I know what I would have said to this a year or two ago. I wouldn't have known, though, what rock bottom looked like. Instead I would have seen being single at thirty-whatever as a curse. I would have seen it as a sign of my unworthiness, my ugliness, my fatness. Or whatever else I could come up with. I didn't see that really all of that was only my own insecurities about me. I'm not saying I'm single because I'm insecure. I am saying that my insecurities were manifest rather loudly because I had to find a reason for being single and for feeling rejected.

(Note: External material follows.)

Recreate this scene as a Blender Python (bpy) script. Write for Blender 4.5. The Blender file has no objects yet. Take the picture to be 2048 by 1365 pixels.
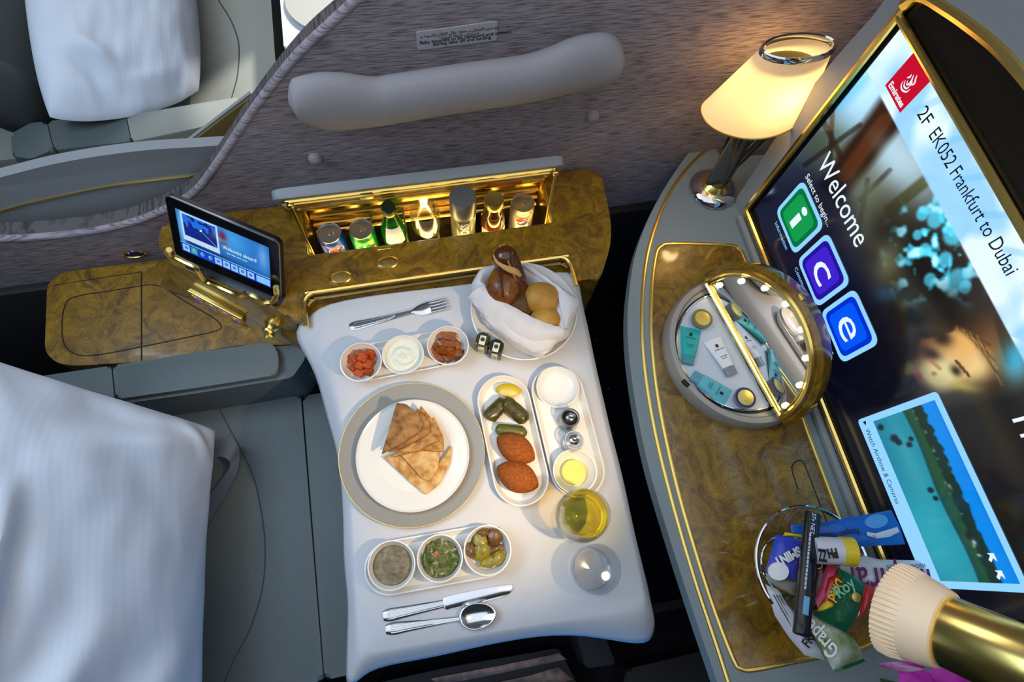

I wouldn't have seen rock bottom as a blessing. How odd. How completely and totally odd and unexpected and, even more strange, how beautiful. I feel so safe now. I feel so safe because I know the worst that can happen. It isn't what I thought it was. It isn't because I'm not good enough. It isn't because God has forgotten who I am. It is exactly the opposite. It is because I can do hard things, and God does know me. Personally. He knows me enough to give me what I thought would devastate and destroy me and show me that I am more.

I know some things about myself that I would never have known. I know now that fear is nothing. It is nothing and it means nothing. It's only a tool of an adversary who thinks he can take us down by feeding a fear. It makes Job mean so much more to me now. There was a guy who got it. He didn't give in to the fear. He let all those things, all those horribles, pass over him. He accepted it. He knew that God was on his side. So what else really mattered in the end.

Now I know that the worst can come true. And it isn't so bad. So I can go on living.